Singing elves. Dancing snowmen. The awkward beauties of stop-motion animation. Yuletides threatened by mad professors, insane dictators, giant buzzards, and Arab stereotypes. Welcome to the world of Rankin/Bass, a company that took the pop-culture Christmas ball and ran with it, creating a demented body of video work that will live forever . . . for better or worse.
We can sometimes measure our faithfulness to the sentiments of the season through our dedication to the ritual of watching holiday TV specials.
The best are just can’t-miss, hands-down good: “A Charlie Brown Christmas” and “How the Grinch Stole Christmas.” Then there are eerie moments, like that kooky nutty 1977 Bing Crosby/David Bowie Christmas duet:
And the depthless horror that is “The Star Wars Holiday Special”:
But no one could crank out the Xmas kitsch quite like the minions of Arthur Rankin, Jr. and Jules Bass. For more than two decades, their studio produced over a dozen animated Christmas specials, most of them filmed with puppets in painstaking stop-motion technique. Only Sid and Marty Krofft of “H.R. Pufnstuf” fame can claim a similar dominance over the injection of absolute weirdness into children’s minds.
The real heroes were the Japanese animators, under Tadahito Mochinaga and later at Topcraft, who developed into a powerful generation of anime artists, directors and producers.
Here are some highlights:
Rudolph the Red-Nosed Reindeer (1964)
The first and the best. I distinctly remember the first broadcast, and it blew me away. The attention to detail, the anything-goes leaps of logic, the weird mix of cultural references: it sets the pattern, both in form and tone, for all Rankin/Bass holiday specials to come.
Celebrity narrator: Sam the Snowman (Burl Ives). So memorable, he made it into “Elf”!

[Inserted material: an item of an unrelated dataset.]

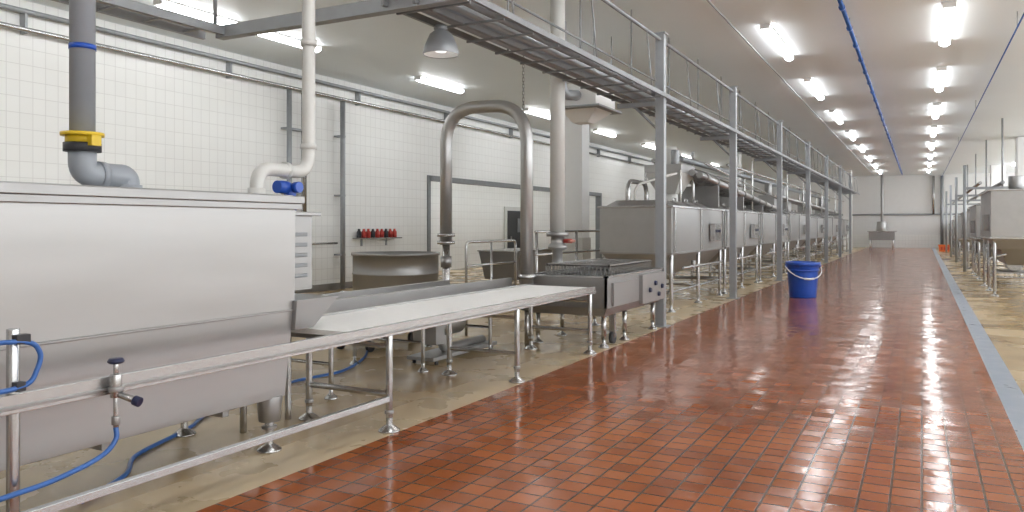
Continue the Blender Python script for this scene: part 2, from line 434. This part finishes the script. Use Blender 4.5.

Song You Can’t Get out of Your Head: “Have a Holly Jolly Christmas”
Villain: The Abominable Snowman, and the worst blizzard in a century.
High points: a) Hermey the elf confesses his obsessive desire to become a dentist. B) Rudolph calling out, “Ready, Santa!” Gulp. Sob.
Huh?: Still wondering about strong yet sensitive Yukon Cornelius, and King Moonracer, the flying lion that rules over the Island of Misfit Toys. I’m still trying to work that last one out.
Lesson: Diversity. We must love and accept all our differently-abled reindeer.
Quote: “Nobody wants a Charlie-in-the-Box!”
After the relatively turgid and uncomfortably Christ-centered “The Little Drummer Boy” (1968), we move on to
Frosty the Snowman (1969)
Celebrity narrator: Jimmy Durante
Song You Can’t Get out of Your Head: The title song, silly!
Villain: Professor Hinkle, memorably portrayed by the inimitable and now forgotten Billy De Wolfe, a professional sissy of the type played by Charles Nelson Reilly and Franklin Pangborn.
High points: Frosty saves his friend Karen at the cost of his own conversion from a solid to a liquid state.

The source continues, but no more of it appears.